Monday 17 September 2012

Homework Nightmares

I'm so happy the children are back at school and doing homework again - NOT.  Grady especially, despite his photographic memory - which actually does more harm than good - has the attention span of a gnat. Trying to get him to settle and concentrate on his homework is a chore requiring herculean effort on my part.

The burden starts soon after the kids return home, usually commencing with an innocent question "Grady, do you have any homework?". Typically the first inquiry goes unanswered, prompting me to try again, usually with the same result. I follow this with a full out bellow."GRAY-DEEE !! Do you have any homework tonight?" At this point the boy deigns to reply, "Dunno". By now, I've had enough, I retreat and let the matter slide until after dinner, lulling him into a false sense of security, but before he can leave the dinner table, I pounce. "Grady, check your backpack for homework". An exaggerated sigh followed by "In a minute". and I counter with "NO. DO. IT. NOW" in a tone that allows no argument. 

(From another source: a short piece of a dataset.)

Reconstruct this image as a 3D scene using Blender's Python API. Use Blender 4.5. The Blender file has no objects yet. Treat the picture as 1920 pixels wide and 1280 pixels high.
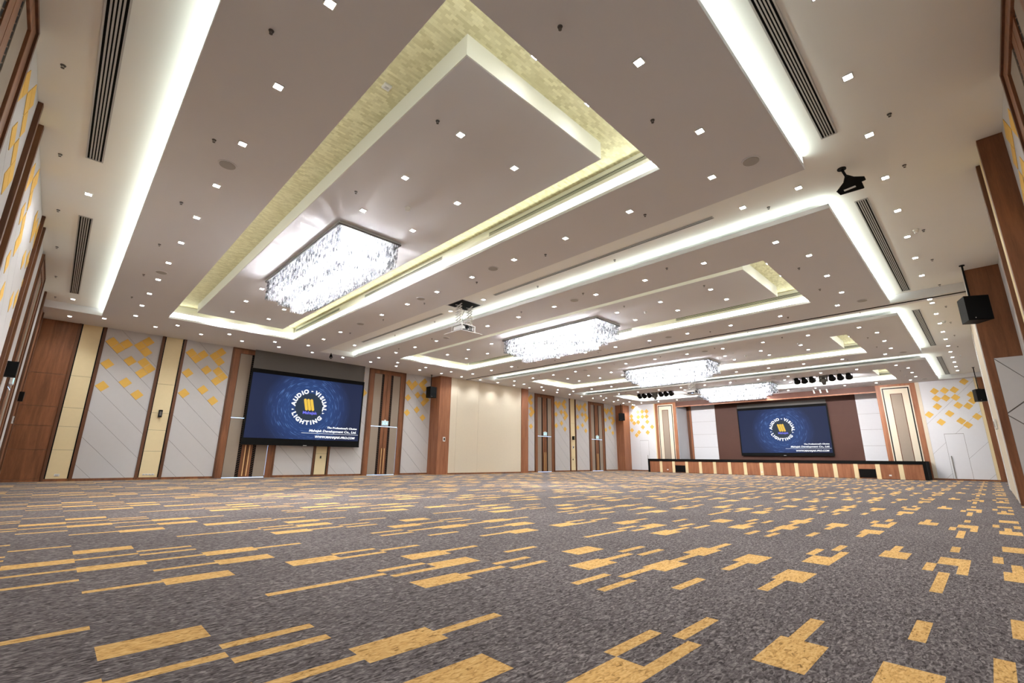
import bpy, bmesh, math, random
from mathutils import Vector, Matrix
random.seed(7)
S = bpy.context.scene
COL = S.collection
PI = math.pi

# ------------------------------------------------------------------ camera, world, exposure
CAM_H = 1.0
def camera():
    a, b, c = 0.774424, 0.250230, 0.010732          # yaw, pitch, roll (radians)
    cy, sy, cp, sp = math.cos(a), math.sin(a), math.cos(b), math.sin(b)
    f = Vector((sy*cp, cy*cp, sp)); r = Vector((cy, -sy, 0)); u = r.cross(f)
    cr, sr = math.cos(c), math.sin(c)
    R, U = cr*r + sr*u, -sr*r + cr*u
    cd = bpy.data.cameras.new('camera'); cd.sensor_width = 36; cd.lens = 36*855.5/1920
    cd.clip_start = 0.05; cd.clip_end = 200
    o = bpy.data.objects.new('camera', cd); COL.objects.link(o)
    m = Matrix((( R.x, U.x, -f.x, 0), (R.y, U.y, -f.y, 0), (R.z, U.z, -f.z, CAM_H), (0, 0, 0, 1)))
    o.matrix_world = m
    S.camera = o
camera()
w = bpy.data.worlds.new('world'); S.world = w; w.use_nodes = True
w.node_tree.nodes['Background'].inputs[0].default_value = (0.9, 0.88, 0.85, 1)
w.node_tree.nodes['Background'].inputs[1].default_value = 0.02
vs = S.view_settings
vs.view_transform = 'Standard'; vs.look = 'None'; vs.gamma = 1; vs.use_curve_mapping = False
vs.exposure = 0.86
DOWN_W = 54.0        # each recessed downlight
DOWN_GLOW = 60.0
PAR_FILL_W = 190.0        # fill added at the dark-looking par cans to brighten the stage wall
COVE_W = 2.1         # cove strip, watts per metre
BAND = 4.0           # glowing strip round each ceiling recess
BULB = 2100.0         # chandelier bulbs
try:
    S.cycles.use_light_tree = True
    S.cycles.max_bounces = 8; S.cycles.diffuse_bounces = 5; S.cycles.transparent_max_bounces = 10
    S.cycles.sample_clamp_indirect = 6.0
    S.cycles.caustics_reflective = False; S.cycles.caustics_refractive = False
except Exception:
    pass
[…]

So finally almost two hours after my initial query, I manage to get him to sit down with his maths book. I celebrate by returning to the kitchen and clear up the dishes. Five minutes later I check up on him but the little bastard has escaped. Sidney the snitch informs me he is in his bedroom playing Legos. Time to bring out the big guns "Grady, what the **** are you doing ? Get your arse down here now and do your homework" This is usually followed by a threat of some kind, the severity of which is determined by my rapidly increasing bad mood. After five minutes and still no sign of my son, I am forced to march upstairs and bodily drag him back down to his homework.

It would seem that the delay tactics have only just begun. Grady manages to finish the first question but then tragedy strikes in the guise of a broken pencil. Five minutes to find a sharpener, another five minutes to determine that it won't work, and then ten more minutes to find another pencil, apparently any old pencil just isn't good enough. By now, I am more often than not in full blown curse mode, and my fingers are just itching to strangle him. While he arms himself with a new pencil, I in turn arm myself with a newspaper. No, I am not going to sit down and do the crossword, I am instead going to use it as a weapon. I would prefer to use a taser, but I believe there is a law against that, so instead I roll up the newspaper and smack him upside the head every time his mind wanders. I have tried other implements, but I've found the newspaper works best. It gives a satisfying "thwack" when it makes contact and doesn't leave a mark. I am more than happy to impart these tidbits of parental wisdom, feel free to use them.